2008/03/29

The Curious Habit of Running Away

Just finished reading "The Curious Incident of the Dog in the Night-time" by Mark Haddon. It was amazing, just as if someone massaged my brain. I delighted in following the paths logically marked out by the narrator, a teenager with the Asperger Syndrome, who carefully draws plans, graphs and formulas for each of his actions and ideas. He sticks to his order, keeps on explaining the world to himself and tries to catch up with the course of events. One of his rules, for instance, is a refusal to eat anything either brown or yellow and it's a principle he repeats through the whole book, like a mantra, until it becomes some general truth, obvious also for the reader. It's similar with his deep dislike of people who touch him, joke while talking to him or use metaphors too often. These rules are like firm pillars that made me feel safe throughout the book.
"The Curious Incident..." was meant to be a book either for teenagers and for adults. Haddon created an "enclosed world", as Jeanette Winterson would probably call it, which made the younger part of me cheerfully hide inside the narration, closing the door behind. Haddon's commentary on the book helped me realized the "adult" part of the novel. He says the book that kept on emerging in his thoughts while he wrote "The Curious Incident..." was "Pride and Prejudice" by Jane Austen. Haddon notices that lives of Austen's protagonists were limited to a very narrow space with no chances for a turning point or some grate change in fate. But Austen (who, according to Hadden, if she lived nowadays, would probably write about some chartered accountants), when she told the stories of women, whose only exciting moment in life was marriage, went deep inside their world and showed it as a fascinating one. And she did it in such a form, Haddon continues, that would be interesting for the protagonists themselves: in the form of a romance.
The same trick is introduced in "The Curious Incident...", which has the traits of a detective story – the favorite genre of Christopher, the main character and narrator. And the motif of life's painful boredom is included in the stories of the supporting characters, who are tired of running away into another relationship, another city, just any other place. They discover that their escapes invariably turn out to be nothing more but jumping out of the frying pan into the fire. Following Austen's train of thoughts, Haddon says that it's the space given to us where we ought to find the conditions that would be most optimal for us; that the alleged destination of our escape is an illusion that never meets its fulfillment. "It's about accepting that every life is narrow and that our only escape from this is not to run away (to another country, another relationship, a slimmer, more confident self) but to learn to love the people we are and world in which we find ourselves." This leitmotif is conveyed by Christopher himself: "People go on holidays to see new things… but I think that there are so many things just in one house that it would take years to think about all of them properly."
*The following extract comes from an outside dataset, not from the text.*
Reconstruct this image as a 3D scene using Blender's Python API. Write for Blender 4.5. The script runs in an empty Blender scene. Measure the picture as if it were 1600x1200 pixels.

Fortunately, I'm so impressed by the inner structure of the book and its form, a perfect reflection of how the "Aspie's" brain works, and I took such a liking to the balanced mixture of sadness and great charm, that it's almost possible for me to swallow this bitter lesson on the affirmation of life.
In his text written for The Observer, Mark Haddon introduced a significant division between the "genre fiction" and "literary fiction", the first of which offers an escape to a pretty cowardly reader, letting them be whatever they want to, but on a completely imaginary plain. The "literary fiction", on the contrary, makes the reader admit to who they are but in the same time it provokes them into going to the deeper layers of it and discovering the resources of possibilities that are included in the pack. It seems that the "genre fiction" can be linked with the "enclosed worlds" Jeanette Winterson mentioned, and the "literary fiction" with the kind of fiction she encouraged us to introduce into our life in order to stretch its sizes, move its limits; to create within our own reality. (Funny that both of them refer to Jane Austen.)
What's incredible in Hadden's book to me is how he managed to join these two plains. There's no equality of rights between them, however; the whole work was meant to be lined with the literary fiction and the mere aftertaste of a fine writing tells me to make my way towards this plain. But there's also the dimension attractive for a cowardly or juvenile fugitive, this subtle element that lets the reader hide safe inside the neurotic inclinations of Christopher, inside his mathematical, logical formula, to which he tries to reduce his whole reality. Besides, the mere fact the book reads practically at one gulp reveals its genre kinship with the Harry Potter's clan.
Mark Haddon is right when he says that there are very few writers that manage to reach this kind of consensus. According to him, there are only two novels that "have a foot in both camps": it's "Jane Eyre" and "The Woman in White". "The Curious Incident..." is surely the third one.
And one last thing: the awareness that you have written a book like that must be incredible. I imagine it's something of a great relief that you managed to pick something intangible out of the air and in the same time, to safe your life. Or maybe I can't imagine it at all.